What you have to do: Give the data below again, word for word.

--- BEGIN ---

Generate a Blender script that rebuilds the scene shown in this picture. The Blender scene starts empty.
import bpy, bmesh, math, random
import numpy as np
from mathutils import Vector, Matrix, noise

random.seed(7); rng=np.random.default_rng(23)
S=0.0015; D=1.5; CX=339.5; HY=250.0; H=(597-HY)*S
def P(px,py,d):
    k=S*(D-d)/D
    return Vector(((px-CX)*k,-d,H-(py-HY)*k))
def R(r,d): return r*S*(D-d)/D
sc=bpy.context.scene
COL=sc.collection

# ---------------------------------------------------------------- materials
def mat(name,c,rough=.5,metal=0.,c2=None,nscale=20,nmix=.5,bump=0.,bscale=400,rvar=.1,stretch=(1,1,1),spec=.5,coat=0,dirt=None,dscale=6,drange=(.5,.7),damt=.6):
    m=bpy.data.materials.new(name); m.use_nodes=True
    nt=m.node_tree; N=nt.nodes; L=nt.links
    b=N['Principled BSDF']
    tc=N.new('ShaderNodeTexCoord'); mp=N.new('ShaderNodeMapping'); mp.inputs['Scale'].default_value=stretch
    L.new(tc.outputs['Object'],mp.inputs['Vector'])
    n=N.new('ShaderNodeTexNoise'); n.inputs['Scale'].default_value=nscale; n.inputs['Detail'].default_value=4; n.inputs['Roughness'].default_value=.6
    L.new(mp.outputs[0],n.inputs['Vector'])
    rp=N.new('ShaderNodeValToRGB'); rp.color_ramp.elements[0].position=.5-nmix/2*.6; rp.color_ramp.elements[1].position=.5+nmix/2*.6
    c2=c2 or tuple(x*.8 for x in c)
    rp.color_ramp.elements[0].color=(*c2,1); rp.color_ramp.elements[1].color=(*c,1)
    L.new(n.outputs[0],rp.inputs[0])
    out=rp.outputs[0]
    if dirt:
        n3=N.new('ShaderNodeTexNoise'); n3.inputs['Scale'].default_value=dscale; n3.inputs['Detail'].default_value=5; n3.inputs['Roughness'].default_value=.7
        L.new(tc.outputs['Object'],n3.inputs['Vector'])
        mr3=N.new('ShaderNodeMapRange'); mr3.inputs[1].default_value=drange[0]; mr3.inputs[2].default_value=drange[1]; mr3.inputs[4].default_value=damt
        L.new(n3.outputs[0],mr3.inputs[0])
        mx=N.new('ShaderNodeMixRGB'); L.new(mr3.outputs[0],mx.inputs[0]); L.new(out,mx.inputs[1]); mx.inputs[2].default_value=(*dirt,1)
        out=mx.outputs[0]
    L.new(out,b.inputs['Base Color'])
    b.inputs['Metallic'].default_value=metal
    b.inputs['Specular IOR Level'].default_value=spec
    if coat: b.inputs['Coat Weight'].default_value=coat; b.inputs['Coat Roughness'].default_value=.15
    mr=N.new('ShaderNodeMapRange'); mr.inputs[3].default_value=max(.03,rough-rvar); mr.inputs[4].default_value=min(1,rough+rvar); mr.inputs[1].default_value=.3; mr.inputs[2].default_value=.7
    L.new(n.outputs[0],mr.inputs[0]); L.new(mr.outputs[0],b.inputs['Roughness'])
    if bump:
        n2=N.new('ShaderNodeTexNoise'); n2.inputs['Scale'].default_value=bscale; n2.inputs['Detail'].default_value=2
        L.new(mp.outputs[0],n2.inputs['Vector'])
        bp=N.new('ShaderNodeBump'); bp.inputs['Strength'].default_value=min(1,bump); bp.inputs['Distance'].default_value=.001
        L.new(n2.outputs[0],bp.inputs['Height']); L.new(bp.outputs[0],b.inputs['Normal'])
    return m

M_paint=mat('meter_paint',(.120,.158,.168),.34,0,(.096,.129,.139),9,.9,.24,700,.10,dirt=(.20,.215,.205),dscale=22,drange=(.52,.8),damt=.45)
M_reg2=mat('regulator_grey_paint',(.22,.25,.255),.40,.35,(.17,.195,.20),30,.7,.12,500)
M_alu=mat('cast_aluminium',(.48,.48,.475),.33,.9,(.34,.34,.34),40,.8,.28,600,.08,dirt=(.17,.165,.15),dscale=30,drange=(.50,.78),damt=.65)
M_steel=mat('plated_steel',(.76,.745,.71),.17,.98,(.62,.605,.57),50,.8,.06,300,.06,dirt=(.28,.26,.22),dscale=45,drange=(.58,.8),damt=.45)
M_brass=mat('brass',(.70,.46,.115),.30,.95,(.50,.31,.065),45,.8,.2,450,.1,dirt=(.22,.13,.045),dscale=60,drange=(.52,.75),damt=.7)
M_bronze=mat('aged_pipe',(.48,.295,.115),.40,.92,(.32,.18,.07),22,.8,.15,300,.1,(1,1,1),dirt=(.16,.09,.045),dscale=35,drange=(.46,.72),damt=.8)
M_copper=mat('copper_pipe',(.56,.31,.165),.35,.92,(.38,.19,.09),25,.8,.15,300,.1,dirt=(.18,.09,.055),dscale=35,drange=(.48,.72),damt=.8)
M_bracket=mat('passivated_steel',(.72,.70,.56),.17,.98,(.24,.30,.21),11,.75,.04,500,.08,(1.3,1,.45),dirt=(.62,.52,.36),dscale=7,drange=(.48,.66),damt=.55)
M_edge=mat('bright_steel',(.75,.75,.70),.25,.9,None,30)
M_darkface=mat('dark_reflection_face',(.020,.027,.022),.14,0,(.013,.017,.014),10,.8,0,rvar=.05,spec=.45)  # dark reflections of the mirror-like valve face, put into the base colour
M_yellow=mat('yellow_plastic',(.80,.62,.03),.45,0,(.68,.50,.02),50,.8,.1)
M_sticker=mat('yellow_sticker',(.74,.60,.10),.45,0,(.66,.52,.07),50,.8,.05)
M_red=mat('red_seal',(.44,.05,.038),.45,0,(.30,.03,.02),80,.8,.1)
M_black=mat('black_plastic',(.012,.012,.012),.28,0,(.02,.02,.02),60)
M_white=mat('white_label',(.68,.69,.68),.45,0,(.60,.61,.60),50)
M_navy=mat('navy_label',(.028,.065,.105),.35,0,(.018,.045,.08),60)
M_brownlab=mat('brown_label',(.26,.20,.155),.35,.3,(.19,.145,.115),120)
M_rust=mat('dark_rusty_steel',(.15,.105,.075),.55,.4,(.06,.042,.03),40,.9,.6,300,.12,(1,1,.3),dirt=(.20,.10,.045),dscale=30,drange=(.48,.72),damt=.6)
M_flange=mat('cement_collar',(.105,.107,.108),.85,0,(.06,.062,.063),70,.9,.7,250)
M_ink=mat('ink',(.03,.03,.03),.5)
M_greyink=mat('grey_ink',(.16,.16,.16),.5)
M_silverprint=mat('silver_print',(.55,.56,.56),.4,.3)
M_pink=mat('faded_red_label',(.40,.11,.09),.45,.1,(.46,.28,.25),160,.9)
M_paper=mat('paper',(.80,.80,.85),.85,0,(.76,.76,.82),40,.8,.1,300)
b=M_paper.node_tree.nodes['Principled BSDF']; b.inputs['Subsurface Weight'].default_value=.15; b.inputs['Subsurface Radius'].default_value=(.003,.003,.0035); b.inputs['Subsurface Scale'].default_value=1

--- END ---

Task response:
Generate a Blender script that rebuilds the scene shown in this picture. The Blender scene starts empty.
import bpy, bmesh, math, random
import numpy as np
from mathutils import Vector, Matrix, noise

random.seed(7); rng=np.random.default_rng(23)
S=0.0015; D=1.5; CX=339.5; HY=250.0; H=(597-HY)*S
def P(px,py,d):
    k=S*(D-d)/D
    return Vector(((px-CX)*k,-d,H-(py-HY)*k))
def R(r,d): return r*S*(D-d)/D
sc=bpy.context.scene
COL=sc.collection

# ---------------------------------------------------------------- materials
def mat(name,c,rough=.5,metal=0.,c2=None,nscale=20,nmix=.5,bump=0.,bscale=400,rvar=.1,stretch=(1,1,1),spec=.5,coat=0,dirt=None,dscale=6,drange=(.5,.7),damt=.6):
    m=bpy.data.materials.new(name); m.use_nodes=True
    nt=m.node_tree; N=nt.nodes; L=nt.links
    b=N['Principled BSDF']
    tc=N.new('ShaderNodeTexCoord'); mp=N.new('ShaderNodeMapping'); mp.inputs['Scale'].default_value=stretch
    L.new(tc.outputs['Object'],mp.inputs['Vector'])
    n=N.new('ShaderNodeTexNoise'); n.inputs['Scale'].default_value=nscale; n.inputs['Detail'].default_value=4; n.inputs['Roughness'].default_value=.6
    L.new(mp.outputs[0],n.inputs['Vector'])
    rp=N.new('ShaderNodeValToRGB'); rp.color_ramp.elements[0].position=.5-nmix/2*.6; rp.color_ramp.elements[1].position=.5+nmix/2*.6
    c2=c2 or tuple(x*.8 for x in c)
    rp.color_ramp.elements[0].color=(*c2,1); rp.color_ramp.elements[1].color=(*c,1)
    L.new(n.outputs[0],rp.inputs[0])
    out=rp.outputs[0]
    if dirt:
        n3=N.new('ShaderNodeTexNoise'); n3.inputs['Scale'].default_value=dscale; n3.inputs['Detail'].default_value=5; n3.inputs['Roughness'].default_value=.7
        L.new(tc.outputs['Object'],n3.inputs['Vector'])
        mr3=N.new('ShaderNodeMapRange'); mr3.inputs[1].default_value=drange[0]; mr3.inputs[2].default_value=drange[1]; mr3.inputs[4].default_value=damt
        L.new(n3.outputs[0],mr3.inputs[0])
        mx=N.new('ShaderNodeMixRGB'); L.new(mr3.outputs[0],mx.inputs[0]); L.new(out,mx.inputs[1]); mx.inputs[2].default_value=(*dirt,1)
        out=mx.outputs[0]
    L.new(out,b.inputs['Base Color'])
    b.inputs['Metallic'].default_value=metal
    b.inputs['Specular IOR Level'].default_value=spec
    if coat: b.inputs['Coat Weight'].default_value=coat; b.inputs['Coat Roughness'].default_value=.15
    mr=N.new('ShaderNodeMapRange'); mr.inputs[3].default_value=max(.03,rough-rvar); mr.inputs[4].default_value=min(1,rough+rvar); mr.inputs[1].default_value=.3; mr.inputs[2].default_value=.7
    L.new(n.outputs[0],mr.inputs[0]); L.new(mr.outputs[0],b.inputs['Roughness'])
    if bump:
        n2=N.new('ShaderNodeTexNoise'); n2.inputs['Scale'].default_value=bscale; n2.inputs['Detail'].default_value=2
        L.new(mp.outputs[0],n2.inputs['Vector'])
        bp=N.new('ShaderNodeBump'); bp.inputs['Strength'].default_value=min(1,bump); bp.inputs['Distance'].default_value=.001
        L.new(n2.outputs[0],bp.inputs['Height']); L.new(bp.outputs[0],b.inputs['Normal'])
    return m

M_paint=mat('meter_paint',(.120,.158,.168),.34,0,(.096,.129,.139),9,.9,.24,700,.10,dirt=(.20,.215,.205),dscale=22,drange=(.52,.8),damt=.45)
M_reg2=mat('regulator_grey_paint',(.22,.25,.255),.40,.35,(.17,.195,.20),30,.7,.12,500)
M_alu=mat('cast_aluminium',(.48,.48,.475),.33,.9,(.34,.34,.34),40,.8,.28,600,.08,dirt=(.17,.165,.15),dscale=30,drange=(.50,.78),damt=.65)
M_steel=mat('plated_steel',(.76,.745,.71),.17,.98,(.62,.605,.57),50,.8,.06,300,.06,dirt=(.28,.26,.22),dscale=45,drange=(.58,.8),damt=.45)
M_brass=mat('brass',(.70,.46,.115),.30,.95,(.50,.31,.065),45,.8,.2,450,.1,dirt=(.22,.13,.045),dscale=60,drange=(.52,.75),damt=.7)
M_bronze=mat('aged_pipe',(.48,.295,.115),.40,.92,(.32,.18,.07),22,.8,.15,300,.1,(1,1,1),dirt=(.16,.09,.045),dscale=35,drange=(.46,.72),damt=.8)
M_copper=mat('copper_pipe',(.56,.31,.165),.35,.92,(.38,.19,.09),25,.8,.15,300,.1,dirt=(.18,.09,.055),dscale=35,drange=(.48,.72),damt=.8)
M_bracket=mat('passivated_steel',(.72,.70,.56),.17,.98,(.24,.30,.21),11,.75,.04,500,.08,(1.3,1,.45),dirt=(.62,.52,.36),dscale=7,drange=(.48,.66),damt=.55)
M_edge=mat('bright_steel',(.75,.75,.70),.25,.9,None,30)
M_darkface=mat('dark_reflection_face',(.020,.027,.022),.14,0,(.013,.017,.014),10,.8,0,rvar=.05,spec=.45)  # dark reflections of the mirror-like valve face, put into the base colour
M_yellow=mat('yellow_plastic',(.80,.62,.03),.45,0,(.68,.50,.02),50,.8,.1)
M_sticker=mat('yellow_sticker',(.74,.60,.10),.45,0,(.66,.52,.07),50,.8,.05)
M_red=mat('red_seal',(.44,.05,.038),.45,0,(.30,.03,.02),80,.8,.1)
M_black=mat('black_plastic',(.012,.012,.012),.28,0,(.02,.02,.02),60)
M_white=mat('white_label',(.68,.69,.68),.45,0,(.60,.61,.60),50)
M_navy=mat('navy_label',(.028,.065,.105),.35,0,(.018,.045,.08),60)
M_brownlab=mat('brown_label',(.26,.20,.155),.35,.3,(.19,.145,.115),120)
M_rust=mat('dark_rusty_steel',(.15,.105,.075),.55,.4,(.06,.042,.03),40,.9,.6,300,.12,(1,1,.3),dirt=(.20,.10,.045),dscale=30,drange=(.48,.72),damt=.6)
M_flange=mat('cement_collar',(.105,.107,.108),.85,0,(.06,.062,.063),70,.9,.7,250)
M_ink=mat('ink',(.03,.03,.03),.5)
M_greyink=mat('grey_ink',(.16,.16,.16),.5)
M_silverprint=mat('silver_print',(.55,.56,.56),.4,.3)
M_pink=mat('faded_red_label',(.40,.11,.09),.45,.1,(.46,.28,.25),160,.9)
M_paper=mat('paper',(.80,.80,.85),.85,0,(.76,.76,.82),40,.8,.1,300)
b=M_paper.node_tree.nodes['Principled BSDF']; b.inputs['Subsurface Weight'].default_value=.15; b.inputs['Subsurface Radius'].default_value=(.003,.003,.0035); b.inputs['Subsurface Scale'].default_value=1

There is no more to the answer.